Designed by architect Peter Harrison in 1748, Redwood Library is the oldest lending library in the United States and the first example of public Palladian architecture in this country. The original structure was expanded in 1858, 1875, 1912 and 1986, but its handsome Classical facade appears much as it did in the mid-Eighteenth Century.
There is no record of the appearance of the interior of the Harrison Room, in the original part of the building. All that survives is a shelving list created by librarian Ezra Stiles (1727-1795), minister at Newport’s Congregational Church from 1755 and the Redwood Library’s Fifth Librarian. In 1932, restoration architect Norman Isham returned the Harrison room to what he surmised was its accurate Eighteenth Century appearance.
The erudite men who founded the library chose 751 volumes, purchased in England through the generosity of Abraham Redwood. The Newport merchant donated £500, or about $52,000 in today’s currency, for the initial acquisition. The library has since grown to 155,000 volumes. “We are talking about a library with a 250-year history and a phenomenal decorative arts collection that researchers and scholars can use,” noted Helms.
The Redwood Library is also home to paintings by Gilbert Stuart, Robert Feke, John Smibert, Thomas Sully, Emmanuel Leutze and Jane Stuart; the complete works and catalogs of Charles Bird King; silver by Rhode Island silversmiths Samuel Vernon and Samuel Casey; furniture and time pieces by John Townsend and William Claggett; and the earliest documented New England Windsor armchair, from a set purchased for the library in 1764.
Earlier this year, selections from the collection were exhibited at Christie’s, which published a color catalog in its honor. Carpenter has been a consultant to Christie’s since it opened a New York auction house 23 years ago.

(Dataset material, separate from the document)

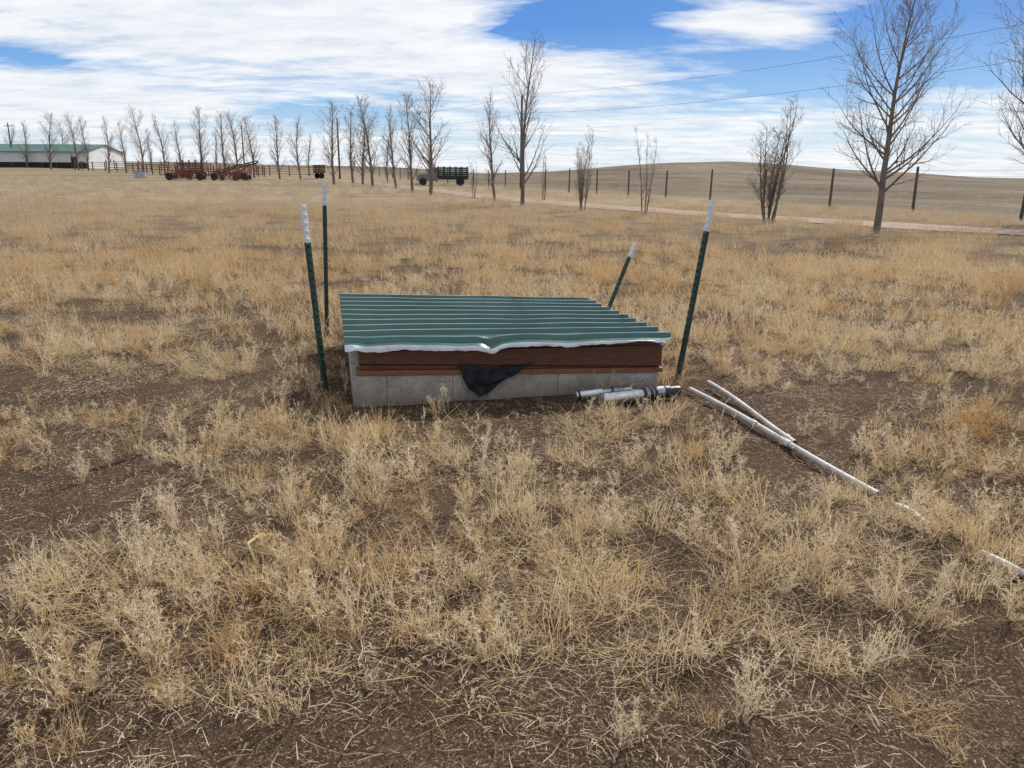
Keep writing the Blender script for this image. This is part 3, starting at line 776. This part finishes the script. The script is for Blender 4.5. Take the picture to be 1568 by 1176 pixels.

A major fundraising drive is underway to refurbish the Redwood Library, which remains charmingly, if alarmingly, old-fashioned. Without climate controls, the antique structure and its fragile contents are at risk. Funds will be used to preserve the building and its contents, add 9,000 square feet of storage space, and build the Redwood’s endowment.
According to Carpenter, who is co-chairman of the library’s 250th anniversary Restoration and Renewal Campaign, the institution has met about half of its $13 million goal. Major contributions include a $1 million gift from Newport resident Candace A. Van Alen in memory of her husband, James H. Van Alen. The Henry Luce Foundation authorized a grant of $300,000 for the preservation and protection of the Redwood’s collection.
From her cramped quarters just off the majestic Harrison Room, Helms notes, “Every time I get really frustrated with my office I remember that it was good enough for Ezra Stiles.” What was good enough for Ezra Stiles certainly deserves the public’s wholehearted support.